_Task goal_: Quote exactly the lines between the line containing "1.963), .002).build('door_leaf', M['door2'], d)" and the line containing "1.03)], .01).build('door_lever', M['steel'], d)", counting those two lines as part of the range. Leave the rest out.

_Data shown_:
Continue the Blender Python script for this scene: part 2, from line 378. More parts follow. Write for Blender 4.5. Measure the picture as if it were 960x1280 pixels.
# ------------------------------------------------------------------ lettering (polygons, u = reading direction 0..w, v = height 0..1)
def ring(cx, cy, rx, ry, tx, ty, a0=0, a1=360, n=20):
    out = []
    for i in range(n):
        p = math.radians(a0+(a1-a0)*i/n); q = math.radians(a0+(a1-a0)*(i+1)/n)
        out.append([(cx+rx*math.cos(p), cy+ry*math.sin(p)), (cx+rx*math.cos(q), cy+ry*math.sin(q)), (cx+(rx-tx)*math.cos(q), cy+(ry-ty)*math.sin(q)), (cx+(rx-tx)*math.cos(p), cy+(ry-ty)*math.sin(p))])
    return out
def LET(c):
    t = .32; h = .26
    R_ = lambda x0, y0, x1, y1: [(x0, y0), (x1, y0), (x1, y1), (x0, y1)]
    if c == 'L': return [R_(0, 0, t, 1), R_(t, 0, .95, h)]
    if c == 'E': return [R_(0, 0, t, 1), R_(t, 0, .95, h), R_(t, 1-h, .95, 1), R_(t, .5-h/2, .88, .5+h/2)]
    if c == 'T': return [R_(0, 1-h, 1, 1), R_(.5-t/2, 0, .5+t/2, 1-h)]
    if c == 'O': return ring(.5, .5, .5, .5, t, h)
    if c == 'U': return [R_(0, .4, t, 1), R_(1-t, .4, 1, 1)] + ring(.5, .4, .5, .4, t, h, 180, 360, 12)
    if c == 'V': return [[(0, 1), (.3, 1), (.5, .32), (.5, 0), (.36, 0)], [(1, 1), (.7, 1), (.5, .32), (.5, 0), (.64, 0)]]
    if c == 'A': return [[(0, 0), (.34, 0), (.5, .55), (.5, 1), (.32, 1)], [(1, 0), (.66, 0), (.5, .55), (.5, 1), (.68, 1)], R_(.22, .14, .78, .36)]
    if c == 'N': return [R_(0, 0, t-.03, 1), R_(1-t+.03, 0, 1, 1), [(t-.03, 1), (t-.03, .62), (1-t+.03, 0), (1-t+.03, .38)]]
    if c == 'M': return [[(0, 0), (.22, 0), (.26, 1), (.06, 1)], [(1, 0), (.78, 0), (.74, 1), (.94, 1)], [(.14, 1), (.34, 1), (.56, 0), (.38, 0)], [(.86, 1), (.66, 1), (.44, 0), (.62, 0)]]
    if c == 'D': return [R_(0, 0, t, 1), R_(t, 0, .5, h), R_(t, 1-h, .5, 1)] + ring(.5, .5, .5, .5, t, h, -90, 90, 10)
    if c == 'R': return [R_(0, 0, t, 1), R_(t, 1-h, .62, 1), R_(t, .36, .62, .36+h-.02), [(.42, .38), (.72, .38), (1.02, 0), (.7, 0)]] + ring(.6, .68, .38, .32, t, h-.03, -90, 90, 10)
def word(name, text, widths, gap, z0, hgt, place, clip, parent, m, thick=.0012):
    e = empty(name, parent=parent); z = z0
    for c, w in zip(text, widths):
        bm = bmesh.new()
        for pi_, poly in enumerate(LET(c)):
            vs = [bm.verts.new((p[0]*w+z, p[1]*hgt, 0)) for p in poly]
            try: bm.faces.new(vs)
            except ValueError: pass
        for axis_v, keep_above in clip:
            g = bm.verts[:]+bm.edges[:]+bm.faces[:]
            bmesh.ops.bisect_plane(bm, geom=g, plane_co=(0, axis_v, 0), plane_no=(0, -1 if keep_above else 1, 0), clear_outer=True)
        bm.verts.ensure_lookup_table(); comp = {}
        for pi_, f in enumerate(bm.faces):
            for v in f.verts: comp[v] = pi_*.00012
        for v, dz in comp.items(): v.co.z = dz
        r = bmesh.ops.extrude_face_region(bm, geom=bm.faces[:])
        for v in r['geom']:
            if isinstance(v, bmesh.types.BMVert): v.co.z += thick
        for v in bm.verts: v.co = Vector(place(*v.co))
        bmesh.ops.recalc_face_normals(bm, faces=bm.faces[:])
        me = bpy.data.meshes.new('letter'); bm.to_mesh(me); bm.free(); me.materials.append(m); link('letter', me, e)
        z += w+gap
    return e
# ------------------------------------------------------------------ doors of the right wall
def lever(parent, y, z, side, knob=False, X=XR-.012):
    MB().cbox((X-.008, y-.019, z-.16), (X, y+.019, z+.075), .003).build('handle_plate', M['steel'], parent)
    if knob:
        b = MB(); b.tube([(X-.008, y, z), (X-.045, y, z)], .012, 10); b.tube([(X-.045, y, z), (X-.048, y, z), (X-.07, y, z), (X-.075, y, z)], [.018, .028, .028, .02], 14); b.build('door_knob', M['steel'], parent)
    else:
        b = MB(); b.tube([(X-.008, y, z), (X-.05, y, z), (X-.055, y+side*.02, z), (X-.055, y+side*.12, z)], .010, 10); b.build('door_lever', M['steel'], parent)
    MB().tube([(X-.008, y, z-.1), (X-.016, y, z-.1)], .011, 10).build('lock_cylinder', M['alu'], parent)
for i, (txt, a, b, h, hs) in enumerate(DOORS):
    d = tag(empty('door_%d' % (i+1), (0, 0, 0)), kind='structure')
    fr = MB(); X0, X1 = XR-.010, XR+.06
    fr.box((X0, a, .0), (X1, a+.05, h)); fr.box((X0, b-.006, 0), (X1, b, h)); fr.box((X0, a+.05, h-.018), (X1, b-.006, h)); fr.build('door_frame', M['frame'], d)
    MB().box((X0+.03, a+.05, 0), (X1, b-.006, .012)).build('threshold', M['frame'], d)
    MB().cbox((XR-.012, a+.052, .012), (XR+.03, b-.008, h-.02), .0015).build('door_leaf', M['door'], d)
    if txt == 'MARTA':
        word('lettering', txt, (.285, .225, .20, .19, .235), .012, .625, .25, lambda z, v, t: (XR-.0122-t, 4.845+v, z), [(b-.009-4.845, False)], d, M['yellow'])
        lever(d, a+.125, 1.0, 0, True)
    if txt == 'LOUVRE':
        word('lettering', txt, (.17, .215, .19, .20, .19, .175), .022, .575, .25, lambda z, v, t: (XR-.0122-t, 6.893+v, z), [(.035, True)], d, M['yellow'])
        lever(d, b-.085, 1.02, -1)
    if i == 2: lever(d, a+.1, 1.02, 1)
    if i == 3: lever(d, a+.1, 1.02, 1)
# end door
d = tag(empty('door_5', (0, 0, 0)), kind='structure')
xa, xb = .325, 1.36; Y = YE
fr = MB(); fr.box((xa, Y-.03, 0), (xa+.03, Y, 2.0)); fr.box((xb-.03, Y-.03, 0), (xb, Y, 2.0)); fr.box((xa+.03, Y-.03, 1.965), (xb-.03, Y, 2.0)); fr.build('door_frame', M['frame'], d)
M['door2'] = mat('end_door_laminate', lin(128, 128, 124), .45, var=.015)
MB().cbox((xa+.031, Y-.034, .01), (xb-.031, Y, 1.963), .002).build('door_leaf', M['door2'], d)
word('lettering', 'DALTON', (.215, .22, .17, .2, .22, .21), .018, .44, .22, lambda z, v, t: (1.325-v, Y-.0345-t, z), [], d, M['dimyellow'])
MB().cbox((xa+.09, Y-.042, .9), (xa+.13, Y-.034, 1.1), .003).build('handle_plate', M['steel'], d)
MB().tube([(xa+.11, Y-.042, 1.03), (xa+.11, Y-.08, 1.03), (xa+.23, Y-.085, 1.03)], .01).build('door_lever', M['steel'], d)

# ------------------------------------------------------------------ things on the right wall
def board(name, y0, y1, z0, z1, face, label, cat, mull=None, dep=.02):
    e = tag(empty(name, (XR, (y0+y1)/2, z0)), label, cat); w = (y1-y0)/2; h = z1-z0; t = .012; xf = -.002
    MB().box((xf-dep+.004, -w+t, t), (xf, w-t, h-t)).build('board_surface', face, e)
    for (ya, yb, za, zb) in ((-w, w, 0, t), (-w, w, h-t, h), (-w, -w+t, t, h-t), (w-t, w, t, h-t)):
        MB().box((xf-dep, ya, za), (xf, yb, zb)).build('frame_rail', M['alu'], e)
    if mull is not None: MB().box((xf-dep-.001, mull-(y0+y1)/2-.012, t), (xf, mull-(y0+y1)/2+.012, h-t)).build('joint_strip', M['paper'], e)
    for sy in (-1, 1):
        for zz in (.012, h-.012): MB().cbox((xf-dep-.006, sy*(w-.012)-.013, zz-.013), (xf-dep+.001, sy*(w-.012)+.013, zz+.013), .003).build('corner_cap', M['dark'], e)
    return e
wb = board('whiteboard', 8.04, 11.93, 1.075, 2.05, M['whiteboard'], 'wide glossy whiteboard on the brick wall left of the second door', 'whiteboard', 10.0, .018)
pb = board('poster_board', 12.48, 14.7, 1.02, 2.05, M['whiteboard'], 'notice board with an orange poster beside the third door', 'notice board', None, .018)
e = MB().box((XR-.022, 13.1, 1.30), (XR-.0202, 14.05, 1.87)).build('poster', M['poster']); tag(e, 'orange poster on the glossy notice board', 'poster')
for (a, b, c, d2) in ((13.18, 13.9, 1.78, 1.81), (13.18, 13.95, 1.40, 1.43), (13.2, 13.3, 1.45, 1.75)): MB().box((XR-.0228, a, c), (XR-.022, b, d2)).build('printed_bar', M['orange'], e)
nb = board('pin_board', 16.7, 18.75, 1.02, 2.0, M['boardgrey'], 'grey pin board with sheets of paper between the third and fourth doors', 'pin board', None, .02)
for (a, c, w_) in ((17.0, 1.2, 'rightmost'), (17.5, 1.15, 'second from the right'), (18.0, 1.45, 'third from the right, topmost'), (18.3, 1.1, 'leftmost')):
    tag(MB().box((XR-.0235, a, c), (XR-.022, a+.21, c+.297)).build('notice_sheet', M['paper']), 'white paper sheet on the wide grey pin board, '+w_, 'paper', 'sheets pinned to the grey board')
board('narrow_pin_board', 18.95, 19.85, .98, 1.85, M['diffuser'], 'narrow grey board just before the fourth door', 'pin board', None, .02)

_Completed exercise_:
MB().cbox((xa+.031, Y-.034, .01), (xb-.031, Y, 1.963), .002).build('door_leaf', M['door2'], d)
word('lettering', 'DALTON', (.215, .22, .17, .2, .22, .21), .018, .44, .22, lambda z, v, t: (1.325-v, Y-.0345-t, z), [], d, M['dimyellow'])
MB().cbox((xa+.09, Y-.042, .9), (xa+.13, Y-.034, 1.1), .003).build('handle_plate', M['steel'], d)
MB().tube([(xa+.11, Y-.042, 1.03), (xa+.11, Y-.08, 1.03), (xa+.23, Y-.085, 1.03)], .01).build('door_lever', M['steel'], d)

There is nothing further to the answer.